Given exercise.
Look through the material below for "from". Copy every line that contains it.

>> begin Supplied data

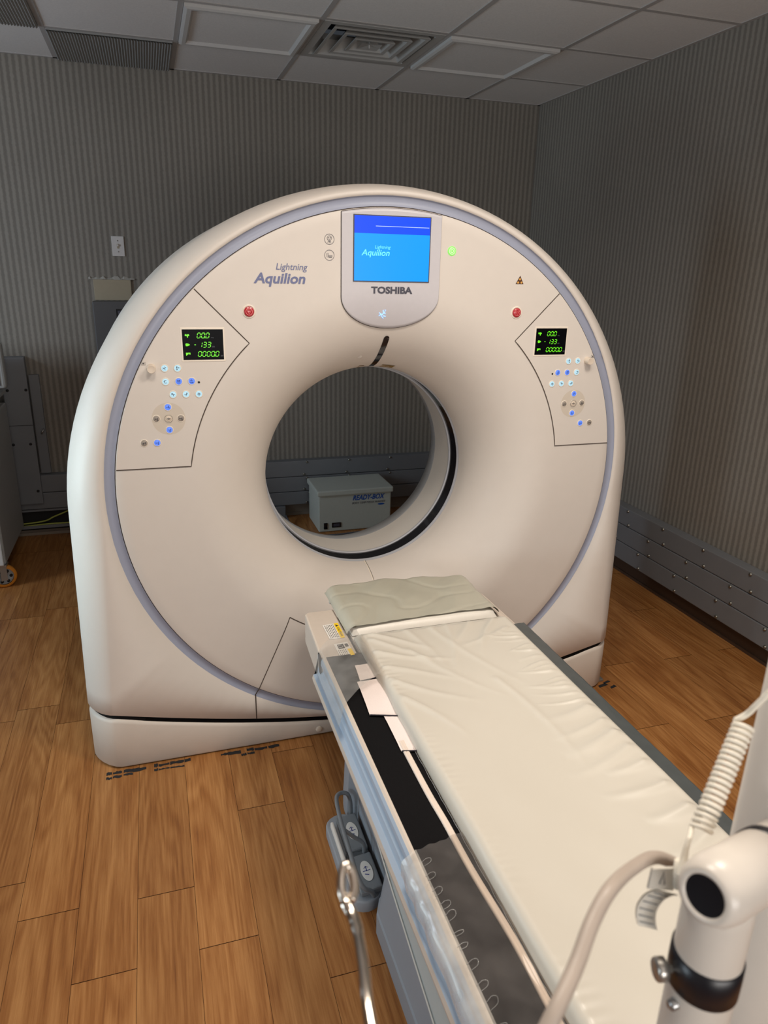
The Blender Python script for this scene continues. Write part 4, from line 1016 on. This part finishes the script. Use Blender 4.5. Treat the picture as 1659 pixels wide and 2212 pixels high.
MB().tube(smooth_pts([tuple(hel[-1]), (-.362, -1.903, 1.270), (-.366, -1.906, 1.268), (-.371, -1.910, 1.259), (-.378, -1.917, 1.247)], 8), [.0019]*17+[.0019+.0016*k/15 for k in range(16)], 8).build('lower_lead', 'coil', CC)
# clip pieces, flat faces towards the room centre
c0 = Vector((-.3855, -1.9077, 1.240)); rx = Vector((.954, -.30, 0)).normalized(); fz = Vector((.28, .90, -.33)).normalized(); uz = rx.cross(fz)*1.0
if uz.z < 0: uz = -uz
def cl(a, b, c=0): return c0+rx*a+uz*b-fz*c
mb = MB(); Pq = [(-.0085, .0065), (.0105, .0075), (.0085, -.0105), (-.012, -.0095)]
mb.prism([cl(a, b) for a, b in Pq], fz*.003, 0, .0008); mb.build('flag', 'clip', CC)
mb = MB(); stroke(mb, [(-.003, -.005), (.001, -.0055), (.0005, .0045)], .0009, lambda a, b: cl(a, b, .0006), 0, True); mb.build('flag_mark', 'ink', CC)
mb = MB().tube([cl(.012, .014), cl(.013, .004), cl(.0125, -.008)], [.003, .0052, .0048], 10); mb.build('clip_body', 'coil', CC)
arc = [(-.003, -.0105), (-.008, -.0108), (-.0145, -.0145), (-.0195, -.022), (-.0205, -.030), (-.0190, -.0375)]
ar = smooth_pts([(a, b, 0) for a, b in arc], 6); mb = MB(); vs = []
for p in ar:
    for off, dep in ((0, 0.0), (.0165, .008)):
        vs.append(cl(p.x+off*1.0, p.y-off*.32, -dep*.4))
mb.add(vs, [(2*i, 2*i+1, 2*i+3, 2*i+2) for i in range(len(ar)-1)], 0, True)
vs2 = [Vector(v)+fz*.0018 for v in vs]; mb.add(vs2, [(2*i, 2*i+2, 2*i+3, 2*i+1) for i in range(len(ar)-1)], 0, True)
nn = len(ar)
mb.add([vs[2*i+1] for i in range(nn)]+[vs2[2*i+1] for i in range(nn)], [(i, i+1, nn+i+1, nn+i) for i in range(nn-1)], 1)
for i in range(7, nn-3, 4):
    p, q = Vector(vs[2*i]), Vector(vs[2*i+1]); mb.tube([p.lerp(q, .12)-fz*.0005, p.lerp(q, .85)-fz*.0005], .00045, 5, 1)
mb.build('finger_grip', ['clip', 'pedal_grey'], CC, fix=False)

# ------------------------------------------------------------------ drip stand: only its chrome hook reaches into view
IV = thing('drip_stand', (-.66, -2.14, 0), 'chrome drip stand hook with a bent loop end, out of focus in the foreground', 'drip stand')
MB().lathe([(0, .05), (.0125, .05), (.0125, .95), (.0095, .951), (.0095, 1.296), (.006, 1.302), (0, 1.302)], (-.66, -2.14, 0), 'z', 20).build('pole', 'chrome', IV)
for k in range(5):
    a = 2*pi*k/5+.3; d = Vector((math.cos(a), math.sin(a), 0)); c_ = Vector((-.66, -2.14, .07))
    MB().tube([c_, c_+d*.15-Vector((0, 0, .012)), c_+d*.22-Vector((0, 0, .03))], .011, 10).lathe([(0, -.01), (.022, -.01), (.022, .01), (0, .01)], c_+d*.22-Vector((0, 0, .048)), (-d.y, d.x, 0), 16).build('leg', 'chrome', IV)
hk = [(-.66, -2.14, 1.290), (-.655, -2.06, 1.300), (-.652, -2.0, 1.310), (-.646, -1.964, 1.308), (-.642, -1.934, 1.303), (-.6435, -1.922, 1.304), (-.6455, -1.914, 1.309), (-.6435, -1.906, 1.316), (-.6395, -1.902, 1.318), (-.6365, -1.905, 1.314), (-.637, -1.913, 1.309), (-.6405, -1.919, 1.306)]
rr = [.0034]*41+[.0038]*24+[.0030]*24
P_ = smooth_pts(hk, 8); MB().tube(P_, [.0034 if i < 30 else (.0040 if i < 44 else .0029) for i in range(len(P_))], 12).build('hook', 'chrome', IV)

# ------------------------------------------------------------------ behind and beside the scanner
WB = thing('media_warmer', (.485, 2.3, 0), 'white media warmer box with sloping lid on the floor, seen through the bore', 'warmer box')
MB().box((.235, 2.15, .003), (.735, 2.47, .26), 0, .006).build('body', 'warmer', WB)
MB().box((.222, 2.135, .255), (.747, 2.475, .292), 0, .008).build('lid', 'warmer', WB)
mb = MB(); text_fit(mb, 'READY-BOX', (.466, 2.1488, .210), (1, 0, 0), (0, 0, 1), .225, .036, 0, .28, .03); text_fit(mb, 'BODY TEMP MEDIA WARMER', (.462, 2.1488, .183), (1, 0, 0), (0, 0, 1), .232, .015, 1, .25)
mb.add([(.665+.024*math.cos(a), 2.1488, .172+.0065*math.sin(a)) for a in [2*pi*k/20 for k in range(20)]], [tuple(range(20))], 0)
mb.build('lettering', ['blue_print', 'print_dark'], WB, fix=False)
MB().box((.267, 2.144, .022), (.292, 2.151, .066), 0, .003).build('switch', 'gloss_black', WB)
mb = MB().box((.322, 2.145, .030), (.386, 2.151, .064), 0, .003).box((.333, 2.1438, .037), (.375, 2.1455, .057), 1); mb.build('readout', ['gloss_black', 'print_dark'], WB)
tag(MB().tube(smooth_pts([(.06, 2.42, .045), (.08, 2.25, .007), (.13, 2.10, .007), (.30, 2.07, .007), (.55, 2.09, .007), (.76, 2.10, .007), (.88, 2.2, .007)]), .006, 8).build('floor_cable', 'wireg'), 'grey cable looping on the floor around the white media warmer box', 'cable')

CT = thing('equipment_cart', (-1.9, 2.05, 0), 'tall grey equipment cart on orange-tyred castors at the left edge', 'cart')
MB().box((-2.25, 1.73, .135), (-1.572, 2.36, .90), 0, .012, 3).build('cabinet', 'cart', CT)
MB().box((-2.25, 1.712, .135), (-1.58, 1.732, .90), 0, .006).build('front_panel', 'cart_lit', CT)
MB().box((-2.25, 1.75, .90), (-1.60, 2.34, .955)).build('recess', 'dark', CT)
MB().box((-2.26, 1.72, .955), (-1.565, 2.37, .975), 0, .005).build('worktop', 'cart', CT)
def caster(x, y):
    o = MB().box((x-.03, y-.03, .126), (x+.03, y+.03, .136)).box((x+.0-.014, y-.026, .045), (x+.018, y-.022, .13), 0, 0, 2, Matrix.Rotation(.36, 3, 'Z'), (x, y, .1)).box((x-.014, y+.036, .045), (x+.018, y+.040, .13), 0, 0, 2, Matrix.Rotation(.36, 3, 'Z'), (x, y, .1)).build('castor', 'steel', CT)
    c_ = (x+.004, y+.006, .063); mb = MB()
    wa = Vector((.35, -.94, 0)); wb = Vector((.94, .35, 0))
    mb.lathe([(.046, -.018), (.058, -.018), (.063, -.012), (.063, .012), (.058, .018), (.046, .018)], c_, wa, 32, 0)
    mb.lathe([(.046, -.010), (.014, -.014), (.014, .014), (.046, .010)], c_, wa, 32, 1)
    for k in range(6):
        a = 2*pi*k/6; e = Vector(c_)+wb*.032*math.cos(a)+Vector((0, 0, .032*math.sin(a)))
        mb.lathe([(.009, .0), (.009, .0145), (0, .0145)], e, wa, 8, 2); mb.lathe([(.009, 0), (.009, -.0145), (0, -.0145)], e, wa, 8, 2)
    mb.lathe([(0, .03), (.009, .03), (.009, .014)], c_, wa, 10, 3)
    mb.build('wheel', ['tyre', 'hub', 'dark', 'steel'], o, fix=False)
for x, y in ((-1.600, 1.745), (-2.2, 1.745), (-1.78, 2.29), (-2.2, 2.29)): caster(x, y)
MO = thing('equipment_monitor', (-1.75, 2.2, .975), 'grey framed monitor standing on the equipment cart at the left edge', 'monitor')
MB().box((-2.0, 2.20, 1.0), (-1.528, 2.27, 1.255), 0, .025, 4).build('case', 'cart', MO)
MB().box((-1.975, 2.194, 1.02), (-1.555, 2.203, 1.225), 0, .012, 3).build('screen', 'wireg', MO)
MB().box((-1.90, 2.18, .975), (-1.62, 2.30, 1.005), 0, .01).build('stand', 'cart', MO)

# worn black tape left on the floor along the scanner's base
random.seed(21)
mb = MB(); x = -1.0
while x < -.36:
    w_ = random.uniform(.012, .05)
    for dy, hh in ((-.012, .016), (-.034, .010)):
        if random.random() < (.85 if dy > -.02 else .5*(1-(x+1)/.7)):
            y0 = dy+random.uniform(-.003, .003); h = hh*random.uniform(.6, 1.2)
            n_ = 5; up = [(x+w_*k/n_, y0+h/2+random.uniform(-.003, .003)) for k in range(n_+1)]; dn = [(x+w_*k/n_, y0-h/2+random.uniform(-.003, .003)) for k in range(n_+1)]
            mb.add([(a, b, .0008) for a, b in up]+[(a, b, .0008) for a, b in dn], [(k, k+1, n_+2+k, n_+1+k) for k in range(n_)])
    x += w_*random.uniform(.9, 1.2)
tag(mb.build('floor_tape', 'tape_black'), 'torn black tape residue on the floor along the scanner\'s front left base', 'tape')
mb = MB()
for x, y, a, b in ((.985, .0, .05, .016), (1.03, -.02, .035, .014), (1.02, .02, .04, .012)):
    mb.add([(x, y, .0008), (x+a, y+.01, .0008), (x+a-.006, y+.01+b, .0008), (x+.004, y+b, .0008)], [(0, 1, 2, 3)])
tag(mb.build('floor_tape', 'tape_black'), 'small scraps of black tape on the floor at the scanner\'s right corner', 'tape')

# ------------------------------------------------------------------ light
def area(name, loc, size, power, col, target=None, spread=180, sy=None):
    d = bpy.data.lights.new(name, 'AREA'); d.energy = power; d.color = col; d.shape = 'RECTANGLE'; d.size = size; d.size_y = sy or size; d.spread = math.radians(spread)
    o = bpy.data.objects.new(name, d); COL.objects.link(o); o.location = loc
    v = Vector(target)-Vector(loc) if target else Vector((0, 0, -1))
    o.rotation_euler = v.to_track_quat('-Z', 'Y').to_euler(); return o
WARM = (1.0, .91, .80)
area('downlight_right', (.41, -1.20, HC-.03), .5, 22.5, WARM, spread=155)
area('downlight_left', (-.62, -1.25, HC-.03), .45, 12.5, WARM, spread=155)
area('front_fill', (-.2, -4.15, 1.6), 1.6, 48, (1.0, .96, .92), (.3, -1.0, 3.6), 150, 1.2)  # added fill for ceiling and scanner front; no doorway is built
area('left_cool_light', (-2.45, .12, 1.0), .45, 6, (.70, .92, 1.0), (-1.04, .22, 1.0), 95, .7)  # stands in for an unseen cool source on the left; no window built
area('rear_cool_fill', (-3.1, 1.0, 1.75), .5, 18, (.72, .86, 1.0), (.3, 2.4, 1.2), 150, .8)  # added cool fill for the back wall; no corridor opens here
area('side_fill', (-3.1, -1.75, .95), .5, 5.5, (.76, .90, 1.0), (-.36, -1.25, .5), 90, .6)  # added cool fill for the table's left rail and skirt
wd = bpy.data.worlds.new('world'); SC.world = wd; wd.use_nodes = True
bg = wd.node_tree.nodes['Background']; bg.inputs[0].default_value = (.6, .68, .8, 1); bg.inputs[1].default_value = .05

# ------------------------------------------------------------------ camera (solved from the photograph)
cam = bpy.data.cameras.new('camera'); co = bpy.data.objects.new('camera', cam); COL.objects.link(co); SC.camera = co
yaw, pitch, roll = .3121, -.3278, .0229
fw = Vector((math.sin(yaw)*math.cos(pitch), math.cos(yaw)*math.cos(pitch), math.sin(pitch)))
r_ = Vector((math.cos(yaw), -math.sin(yaw), 0)); u_ = r_.cross(fw)
rt = r_*math.cos(roll)+u_*math.sin(roll); up = -r_*math.sin(roll)+u_*math.cos(roll)
co.matrix_world = Matrix(((rt.x, up.x, -fw.x, -.7336), (rt.y, up.y, -fw.y, -2.2564), (rt.z, up.z, -fw.z, 1.6849), (0, 0, 0, 1)))
cam.sensor_fit = 'VERTICAL'; cam.sensor_height = 24; cam.lens = 1546.77*24/2212; cam.clip_start = .02
cam.dof.use_dof = True; cam.dof.focus_distance = 2.55; cam.dof.aperture_fstop = 5.0
SC.view_settings.view_transform = 'Standard'; SC.view_settings.look = 'None'; SC.view_settings.exposure = 0.0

>> end Supplied data

Expected output.
The Blender Python script for this scene continues. Write part 4, from line 1016 on. This part finishes the script. Use Blender 4.5. Treat the picture as 1659 pixels wide and 2212 pixels high.
# ------------------------------------------------------------------ camera (solved from the photograph)